=== What you will do ===
Please start at the first line of the records beneath and quote each line exactly, ending with the line containing "PI = math.pi".
+---+
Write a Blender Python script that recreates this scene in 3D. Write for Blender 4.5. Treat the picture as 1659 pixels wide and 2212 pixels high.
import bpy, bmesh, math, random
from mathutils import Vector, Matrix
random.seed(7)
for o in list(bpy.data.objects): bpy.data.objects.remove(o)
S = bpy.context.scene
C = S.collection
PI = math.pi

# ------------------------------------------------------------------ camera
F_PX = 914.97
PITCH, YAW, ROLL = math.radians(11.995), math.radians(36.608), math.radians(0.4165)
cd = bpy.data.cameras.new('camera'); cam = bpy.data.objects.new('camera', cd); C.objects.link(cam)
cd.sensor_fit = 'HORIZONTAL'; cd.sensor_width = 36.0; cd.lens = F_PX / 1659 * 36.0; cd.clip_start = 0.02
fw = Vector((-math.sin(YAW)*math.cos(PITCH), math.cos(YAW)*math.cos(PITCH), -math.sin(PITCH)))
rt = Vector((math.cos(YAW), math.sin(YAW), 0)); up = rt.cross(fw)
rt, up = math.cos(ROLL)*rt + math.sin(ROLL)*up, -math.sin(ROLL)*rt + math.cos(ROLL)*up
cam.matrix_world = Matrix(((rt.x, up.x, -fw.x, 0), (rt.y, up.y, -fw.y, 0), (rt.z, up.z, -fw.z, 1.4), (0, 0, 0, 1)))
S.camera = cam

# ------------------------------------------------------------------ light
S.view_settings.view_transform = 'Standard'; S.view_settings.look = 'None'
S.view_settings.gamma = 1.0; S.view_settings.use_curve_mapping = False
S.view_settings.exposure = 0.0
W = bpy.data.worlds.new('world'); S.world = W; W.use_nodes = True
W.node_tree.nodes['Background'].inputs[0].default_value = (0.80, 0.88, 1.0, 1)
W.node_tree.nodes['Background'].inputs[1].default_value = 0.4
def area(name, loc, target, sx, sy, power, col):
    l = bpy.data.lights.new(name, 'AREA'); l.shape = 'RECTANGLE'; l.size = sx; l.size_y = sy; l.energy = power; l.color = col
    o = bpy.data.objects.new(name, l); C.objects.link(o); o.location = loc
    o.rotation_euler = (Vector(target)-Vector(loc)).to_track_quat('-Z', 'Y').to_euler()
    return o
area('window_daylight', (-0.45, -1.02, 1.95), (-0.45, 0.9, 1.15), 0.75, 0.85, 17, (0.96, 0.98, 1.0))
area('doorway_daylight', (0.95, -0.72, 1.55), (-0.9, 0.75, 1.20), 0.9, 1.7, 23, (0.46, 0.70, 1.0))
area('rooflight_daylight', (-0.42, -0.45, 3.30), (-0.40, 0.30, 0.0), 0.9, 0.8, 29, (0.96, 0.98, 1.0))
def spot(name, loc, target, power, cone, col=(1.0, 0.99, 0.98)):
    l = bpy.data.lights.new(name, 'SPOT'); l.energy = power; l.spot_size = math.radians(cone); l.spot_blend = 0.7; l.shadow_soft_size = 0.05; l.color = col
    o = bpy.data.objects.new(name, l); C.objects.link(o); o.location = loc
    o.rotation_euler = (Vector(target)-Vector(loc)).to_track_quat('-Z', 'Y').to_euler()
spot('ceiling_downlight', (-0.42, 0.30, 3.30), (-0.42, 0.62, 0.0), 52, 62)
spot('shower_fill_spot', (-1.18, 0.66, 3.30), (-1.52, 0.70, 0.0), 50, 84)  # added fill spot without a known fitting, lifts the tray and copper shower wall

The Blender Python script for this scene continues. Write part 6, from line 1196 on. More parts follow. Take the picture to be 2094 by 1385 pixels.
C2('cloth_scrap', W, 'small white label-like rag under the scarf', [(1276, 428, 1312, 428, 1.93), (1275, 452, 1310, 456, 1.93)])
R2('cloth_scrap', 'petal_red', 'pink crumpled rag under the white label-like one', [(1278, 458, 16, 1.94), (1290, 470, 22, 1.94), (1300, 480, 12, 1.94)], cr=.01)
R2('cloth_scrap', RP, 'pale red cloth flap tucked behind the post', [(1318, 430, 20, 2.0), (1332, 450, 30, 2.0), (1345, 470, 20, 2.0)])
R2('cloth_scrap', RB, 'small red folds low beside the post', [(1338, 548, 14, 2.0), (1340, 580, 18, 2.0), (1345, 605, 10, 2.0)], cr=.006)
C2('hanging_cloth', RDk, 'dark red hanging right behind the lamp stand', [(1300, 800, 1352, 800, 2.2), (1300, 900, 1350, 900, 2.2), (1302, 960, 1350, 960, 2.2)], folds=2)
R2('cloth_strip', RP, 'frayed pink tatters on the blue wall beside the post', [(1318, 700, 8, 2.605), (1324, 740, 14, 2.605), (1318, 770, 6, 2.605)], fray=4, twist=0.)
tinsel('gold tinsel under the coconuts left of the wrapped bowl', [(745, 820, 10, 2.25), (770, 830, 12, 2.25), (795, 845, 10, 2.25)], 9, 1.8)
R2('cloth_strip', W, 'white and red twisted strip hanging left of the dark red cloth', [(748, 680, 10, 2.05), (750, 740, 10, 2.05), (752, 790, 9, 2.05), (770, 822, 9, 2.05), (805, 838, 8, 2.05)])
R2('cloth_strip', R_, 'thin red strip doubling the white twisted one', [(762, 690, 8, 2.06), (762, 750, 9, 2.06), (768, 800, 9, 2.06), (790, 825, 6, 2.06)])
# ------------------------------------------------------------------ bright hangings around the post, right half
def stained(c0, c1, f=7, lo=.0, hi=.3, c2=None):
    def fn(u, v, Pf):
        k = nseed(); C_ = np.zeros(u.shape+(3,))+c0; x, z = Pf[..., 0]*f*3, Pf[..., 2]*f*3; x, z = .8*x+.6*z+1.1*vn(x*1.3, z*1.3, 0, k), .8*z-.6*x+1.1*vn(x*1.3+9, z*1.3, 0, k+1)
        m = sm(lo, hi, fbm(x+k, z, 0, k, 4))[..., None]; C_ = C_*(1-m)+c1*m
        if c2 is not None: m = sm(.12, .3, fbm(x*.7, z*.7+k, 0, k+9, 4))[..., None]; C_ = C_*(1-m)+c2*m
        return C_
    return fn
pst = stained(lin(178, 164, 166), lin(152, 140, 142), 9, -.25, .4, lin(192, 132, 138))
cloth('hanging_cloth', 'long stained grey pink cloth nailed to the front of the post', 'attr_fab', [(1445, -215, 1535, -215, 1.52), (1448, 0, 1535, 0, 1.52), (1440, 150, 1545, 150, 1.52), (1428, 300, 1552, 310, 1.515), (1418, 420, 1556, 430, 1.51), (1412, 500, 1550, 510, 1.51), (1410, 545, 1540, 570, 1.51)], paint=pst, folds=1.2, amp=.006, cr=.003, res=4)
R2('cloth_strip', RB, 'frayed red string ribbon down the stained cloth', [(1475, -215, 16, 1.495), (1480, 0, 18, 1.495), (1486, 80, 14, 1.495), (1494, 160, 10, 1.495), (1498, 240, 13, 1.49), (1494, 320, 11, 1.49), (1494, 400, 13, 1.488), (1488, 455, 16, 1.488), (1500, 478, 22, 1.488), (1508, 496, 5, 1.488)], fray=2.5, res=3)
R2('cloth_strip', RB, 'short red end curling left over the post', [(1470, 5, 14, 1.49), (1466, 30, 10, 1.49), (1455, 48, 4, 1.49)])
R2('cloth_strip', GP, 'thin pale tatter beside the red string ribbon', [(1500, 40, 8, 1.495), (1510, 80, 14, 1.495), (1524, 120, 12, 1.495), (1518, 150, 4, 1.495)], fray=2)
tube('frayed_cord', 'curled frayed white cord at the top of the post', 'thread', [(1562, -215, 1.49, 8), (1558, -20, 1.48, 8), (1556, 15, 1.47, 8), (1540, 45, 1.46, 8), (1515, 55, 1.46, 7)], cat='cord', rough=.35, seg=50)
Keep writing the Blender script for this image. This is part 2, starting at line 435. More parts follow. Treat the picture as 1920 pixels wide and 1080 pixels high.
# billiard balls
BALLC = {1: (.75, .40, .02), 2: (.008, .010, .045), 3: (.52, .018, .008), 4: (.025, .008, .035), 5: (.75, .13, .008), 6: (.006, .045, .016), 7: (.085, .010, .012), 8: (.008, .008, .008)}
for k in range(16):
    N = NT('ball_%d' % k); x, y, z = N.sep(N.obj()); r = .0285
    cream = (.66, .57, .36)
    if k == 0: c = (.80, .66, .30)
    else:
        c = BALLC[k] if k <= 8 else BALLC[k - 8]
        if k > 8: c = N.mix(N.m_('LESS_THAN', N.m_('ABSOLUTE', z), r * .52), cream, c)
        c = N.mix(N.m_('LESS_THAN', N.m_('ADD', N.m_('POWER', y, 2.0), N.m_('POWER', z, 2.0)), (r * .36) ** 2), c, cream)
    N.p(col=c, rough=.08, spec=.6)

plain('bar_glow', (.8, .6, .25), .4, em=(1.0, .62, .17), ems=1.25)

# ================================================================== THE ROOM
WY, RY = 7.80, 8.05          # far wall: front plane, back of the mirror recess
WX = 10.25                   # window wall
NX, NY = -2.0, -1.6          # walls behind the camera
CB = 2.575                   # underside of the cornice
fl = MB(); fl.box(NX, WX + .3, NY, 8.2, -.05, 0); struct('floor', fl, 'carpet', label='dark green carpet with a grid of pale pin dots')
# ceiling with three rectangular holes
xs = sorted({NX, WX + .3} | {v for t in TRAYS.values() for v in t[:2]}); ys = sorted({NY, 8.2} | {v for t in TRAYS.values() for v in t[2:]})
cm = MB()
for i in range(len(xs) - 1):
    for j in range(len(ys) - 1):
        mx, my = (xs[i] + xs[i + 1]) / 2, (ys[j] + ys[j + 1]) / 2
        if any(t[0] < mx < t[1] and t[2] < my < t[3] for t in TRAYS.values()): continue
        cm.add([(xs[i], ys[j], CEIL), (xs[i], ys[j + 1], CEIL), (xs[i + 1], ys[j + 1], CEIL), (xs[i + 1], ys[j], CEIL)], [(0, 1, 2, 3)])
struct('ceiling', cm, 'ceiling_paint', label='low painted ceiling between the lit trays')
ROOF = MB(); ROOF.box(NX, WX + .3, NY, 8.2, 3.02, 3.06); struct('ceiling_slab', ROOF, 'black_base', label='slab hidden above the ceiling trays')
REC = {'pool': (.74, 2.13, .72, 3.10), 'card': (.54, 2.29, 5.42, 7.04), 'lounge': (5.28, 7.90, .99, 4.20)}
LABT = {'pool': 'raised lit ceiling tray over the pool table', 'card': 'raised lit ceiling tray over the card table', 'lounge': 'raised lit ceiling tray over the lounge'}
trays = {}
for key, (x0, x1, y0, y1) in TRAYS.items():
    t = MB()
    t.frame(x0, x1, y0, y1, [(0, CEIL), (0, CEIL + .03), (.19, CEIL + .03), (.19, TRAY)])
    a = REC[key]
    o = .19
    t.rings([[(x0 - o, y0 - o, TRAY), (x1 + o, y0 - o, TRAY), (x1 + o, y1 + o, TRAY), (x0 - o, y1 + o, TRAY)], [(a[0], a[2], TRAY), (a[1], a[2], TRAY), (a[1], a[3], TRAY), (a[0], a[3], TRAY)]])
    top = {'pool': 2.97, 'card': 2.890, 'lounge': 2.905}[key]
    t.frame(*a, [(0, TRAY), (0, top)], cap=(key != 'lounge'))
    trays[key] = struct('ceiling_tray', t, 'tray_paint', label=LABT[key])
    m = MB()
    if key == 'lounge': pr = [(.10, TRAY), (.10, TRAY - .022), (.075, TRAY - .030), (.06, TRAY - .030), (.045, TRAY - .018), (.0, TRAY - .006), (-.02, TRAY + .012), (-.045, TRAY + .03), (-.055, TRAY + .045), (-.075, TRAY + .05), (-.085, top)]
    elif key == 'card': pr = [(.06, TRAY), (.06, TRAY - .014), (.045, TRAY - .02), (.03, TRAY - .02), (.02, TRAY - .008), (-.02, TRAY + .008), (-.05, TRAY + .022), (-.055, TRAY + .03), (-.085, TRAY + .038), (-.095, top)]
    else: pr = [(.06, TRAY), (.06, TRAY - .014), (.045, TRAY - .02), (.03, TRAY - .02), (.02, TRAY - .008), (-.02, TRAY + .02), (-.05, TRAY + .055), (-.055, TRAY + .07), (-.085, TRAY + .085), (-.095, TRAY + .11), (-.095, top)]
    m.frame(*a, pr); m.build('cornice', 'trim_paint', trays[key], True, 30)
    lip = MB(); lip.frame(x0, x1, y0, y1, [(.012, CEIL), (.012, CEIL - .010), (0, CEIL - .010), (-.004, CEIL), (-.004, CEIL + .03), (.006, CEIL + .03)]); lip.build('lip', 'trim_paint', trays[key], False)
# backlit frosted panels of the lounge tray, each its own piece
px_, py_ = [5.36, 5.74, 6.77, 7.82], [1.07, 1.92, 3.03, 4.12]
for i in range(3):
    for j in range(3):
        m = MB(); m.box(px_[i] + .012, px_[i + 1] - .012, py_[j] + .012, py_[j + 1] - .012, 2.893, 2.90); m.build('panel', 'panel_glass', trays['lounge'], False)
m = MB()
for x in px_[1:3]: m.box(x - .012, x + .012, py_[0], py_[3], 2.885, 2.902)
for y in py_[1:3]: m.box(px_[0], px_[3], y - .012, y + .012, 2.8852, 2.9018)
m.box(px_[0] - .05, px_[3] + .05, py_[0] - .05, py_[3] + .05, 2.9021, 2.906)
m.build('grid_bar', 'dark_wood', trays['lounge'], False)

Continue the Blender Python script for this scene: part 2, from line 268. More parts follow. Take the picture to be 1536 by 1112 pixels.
+---+
=== Expected output ===
Write a Blender Python script that recreates this scene in 3D. Write for Blender 4.5. Treat the picture as 1659 pixels wide and 2212 pixels high.
import bpy, bmesh, math, random
from mathutils import Vector, Matrix
random.seed(7)
for o in list(bpy.data.objects): bpy.data.objects.remove(o)
S = bpy.context.scene
C = S.collection
PI = math.pi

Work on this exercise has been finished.